The Misr Party was established in 1977 to serve as the government party under the leadership of then Prime Minister Mamdouh Salem. Salem resigned the following year when the late President Anwar El-Sadat decided to establish the ruling National Democratic Party (NDP). The majority of Misr Party members defected to join El- Sadat's NDP, but Rabie and some 800 other members decided to remain in the Misr Party. Now a fairly obscure political body, the last time the Misr Party was active in domestic politics was in 1994, when Rabie attended the National Dialogue Conference.
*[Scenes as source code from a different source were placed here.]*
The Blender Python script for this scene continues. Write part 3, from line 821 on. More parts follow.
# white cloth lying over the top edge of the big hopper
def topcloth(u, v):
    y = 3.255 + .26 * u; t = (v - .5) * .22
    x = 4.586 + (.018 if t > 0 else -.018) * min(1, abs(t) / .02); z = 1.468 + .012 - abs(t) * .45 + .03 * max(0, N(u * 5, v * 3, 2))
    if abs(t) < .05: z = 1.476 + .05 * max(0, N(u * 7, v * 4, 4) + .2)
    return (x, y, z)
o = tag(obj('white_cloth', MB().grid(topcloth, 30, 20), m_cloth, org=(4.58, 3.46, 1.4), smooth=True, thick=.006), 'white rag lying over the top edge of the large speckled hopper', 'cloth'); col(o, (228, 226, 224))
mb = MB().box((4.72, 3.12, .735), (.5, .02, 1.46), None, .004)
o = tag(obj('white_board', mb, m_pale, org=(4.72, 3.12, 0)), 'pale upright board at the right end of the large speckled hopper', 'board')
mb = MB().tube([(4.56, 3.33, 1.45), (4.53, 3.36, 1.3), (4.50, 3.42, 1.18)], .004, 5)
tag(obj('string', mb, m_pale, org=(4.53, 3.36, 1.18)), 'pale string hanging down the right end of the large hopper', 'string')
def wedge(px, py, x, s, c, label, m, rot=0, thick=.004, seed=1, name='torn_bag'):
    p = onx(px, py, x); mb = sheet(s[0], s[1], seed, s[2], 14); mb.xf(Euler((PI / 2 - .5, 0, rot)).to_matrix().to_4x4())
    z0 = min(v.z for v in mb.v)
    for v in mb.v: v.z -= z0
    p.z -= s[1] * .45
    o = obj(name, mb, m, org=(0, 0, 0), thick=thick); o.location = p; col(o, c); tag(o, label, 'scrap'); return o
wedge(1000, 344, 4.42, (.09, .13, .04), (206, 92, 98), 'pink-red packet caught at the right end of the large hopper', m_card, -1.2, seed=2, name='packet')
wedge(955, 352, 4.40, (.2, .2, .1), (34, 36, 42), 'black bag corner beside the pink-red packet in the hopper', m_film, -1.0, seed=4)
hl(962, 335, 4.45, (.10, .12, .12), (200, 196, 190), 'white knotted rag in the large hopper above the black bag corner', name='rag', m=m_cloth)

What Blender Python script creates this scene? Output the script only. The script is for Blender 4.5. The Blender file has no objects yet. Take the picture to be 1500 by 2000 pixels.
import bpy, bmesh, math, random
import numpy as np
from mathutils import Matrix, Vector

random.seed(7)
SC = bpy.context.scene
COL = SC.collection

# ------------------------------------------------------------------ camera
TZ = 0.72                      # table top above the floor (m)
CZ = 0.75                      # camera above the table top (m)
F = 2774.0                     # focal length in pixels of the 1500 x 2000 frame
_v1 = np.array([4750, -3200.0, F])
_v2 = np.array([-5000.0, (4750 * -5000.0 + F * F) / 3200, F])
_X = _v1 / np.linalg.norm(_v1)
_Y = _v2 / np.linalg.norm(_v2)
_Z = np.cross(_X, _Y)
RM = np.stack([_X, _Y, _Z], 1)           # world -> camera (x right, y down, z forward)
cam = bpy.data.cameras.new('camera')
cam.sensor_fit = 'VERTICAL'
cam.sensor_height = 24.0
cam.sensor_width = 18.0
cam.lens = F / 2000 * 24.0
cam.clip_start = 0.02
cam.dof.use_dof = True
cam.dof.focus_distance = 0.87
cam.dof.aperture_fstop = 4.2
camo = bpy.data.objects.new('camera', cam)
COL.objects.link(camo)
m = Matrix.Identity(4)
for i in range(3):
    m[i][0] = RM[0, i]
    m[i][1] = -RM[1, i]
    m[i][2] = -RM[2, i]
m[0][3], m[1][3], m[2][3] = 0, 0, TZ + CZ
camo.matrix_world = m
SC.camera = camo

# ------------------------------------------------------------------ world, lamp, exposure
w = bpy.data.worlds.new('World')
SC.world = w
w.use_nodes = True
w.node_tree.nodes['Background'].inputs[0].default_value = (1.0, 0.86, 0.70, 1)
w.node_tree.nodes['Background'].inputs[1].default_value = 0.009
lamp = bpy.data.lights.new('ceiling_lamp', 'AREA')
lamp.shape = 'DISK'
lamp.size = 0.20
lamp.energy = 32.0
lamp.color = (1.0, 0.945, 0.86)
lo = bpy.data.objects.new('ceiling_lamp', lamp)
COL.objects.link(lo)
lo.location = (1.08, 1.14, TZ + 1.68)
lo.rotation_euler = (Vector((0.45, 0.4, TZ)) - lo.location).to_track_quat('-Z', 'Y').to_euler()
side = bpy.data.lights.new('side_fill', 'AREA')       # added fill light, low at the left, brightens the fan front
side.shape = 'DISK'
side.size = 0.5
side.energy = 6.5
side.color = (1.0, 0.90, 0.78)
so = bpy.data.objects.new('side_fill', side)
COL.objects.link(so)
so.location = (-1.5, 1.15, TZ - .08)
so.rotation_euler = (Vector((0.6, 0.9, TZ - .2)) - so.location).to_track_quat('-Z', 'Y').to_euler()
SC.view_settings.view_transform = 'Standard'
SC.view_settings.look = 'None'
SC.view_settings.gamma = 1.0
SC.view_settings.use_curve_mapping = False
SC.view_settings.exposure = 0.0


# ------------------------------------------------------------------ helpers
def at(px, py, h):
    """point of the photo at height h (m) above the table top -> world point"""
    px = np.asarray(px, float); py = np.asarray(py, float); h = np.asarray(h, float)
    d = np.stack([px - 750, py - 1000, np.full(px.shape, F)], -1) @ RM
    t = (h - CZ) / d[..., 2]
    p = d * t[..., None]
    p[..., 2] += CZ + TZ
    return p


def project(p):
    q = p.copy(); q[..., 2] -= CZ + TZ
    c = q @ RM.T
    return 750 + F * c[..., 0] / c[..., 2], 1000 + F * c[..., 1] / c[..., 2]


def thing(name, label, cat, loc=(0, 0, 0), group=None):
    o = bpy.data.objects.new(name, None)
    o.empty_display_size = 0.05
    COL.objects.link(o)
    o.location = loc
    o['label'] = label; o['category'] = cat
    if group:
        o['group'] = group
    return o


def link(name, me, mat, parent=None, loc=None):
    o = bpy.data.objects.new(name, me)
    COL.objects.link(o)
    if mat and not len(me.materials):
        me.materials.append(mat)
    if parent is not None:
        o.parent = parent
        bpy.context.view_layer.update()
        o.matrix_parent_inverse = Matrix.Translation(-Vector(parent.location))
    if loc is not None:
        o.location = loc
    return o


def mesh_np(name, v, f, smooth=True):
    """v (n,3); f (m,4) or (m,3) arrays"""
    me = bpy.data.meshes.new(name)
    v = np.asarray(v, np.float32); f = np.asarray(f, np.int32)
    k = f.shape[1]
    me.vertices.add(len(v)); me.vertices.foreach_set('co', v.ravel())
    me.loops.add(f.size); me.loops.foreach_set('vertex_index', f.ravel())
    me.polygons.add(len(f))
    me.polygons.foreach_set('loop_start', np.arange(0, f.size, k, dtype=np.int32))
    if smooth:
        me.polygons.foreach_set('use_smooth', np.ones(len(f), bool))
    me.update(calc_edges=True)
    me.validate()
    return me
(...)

The conference was sponsored by President Hosni Mubarak following a flurry of terrorist acts that threatened to disrupt national unity.
The decision of the Political Parties Committee to freeze the Misr Party has been severely criticised by political activists. The committee is widely considered a government tool used to control political activity. The six- member committee is made up of three cabinet ministers and three legal consultants: Minister of State for Parliamentary Affairs Kamal El-Shazli, Minister of Justice Farouk Seif El-Nasr, Interior Minister Habib El-Adli, Rifaat Abdel-Moneim (previously with the Administrative Prosecution Authority), Mohamed Hamdi (previously with Cairo's Appeals Court) and Youssef Shalabi (previously with the State Council).
According to the Egyptian Organisation for Human Rights (EOHR), over the last two years the committee has frozen six political parties citing internal disputes as the reason. Furthermore, the committee has refused to license another nine parties. Since it was established in 1977, the committee has only licensed seven parties; the remainder obtaining their licences on the authority of court orders.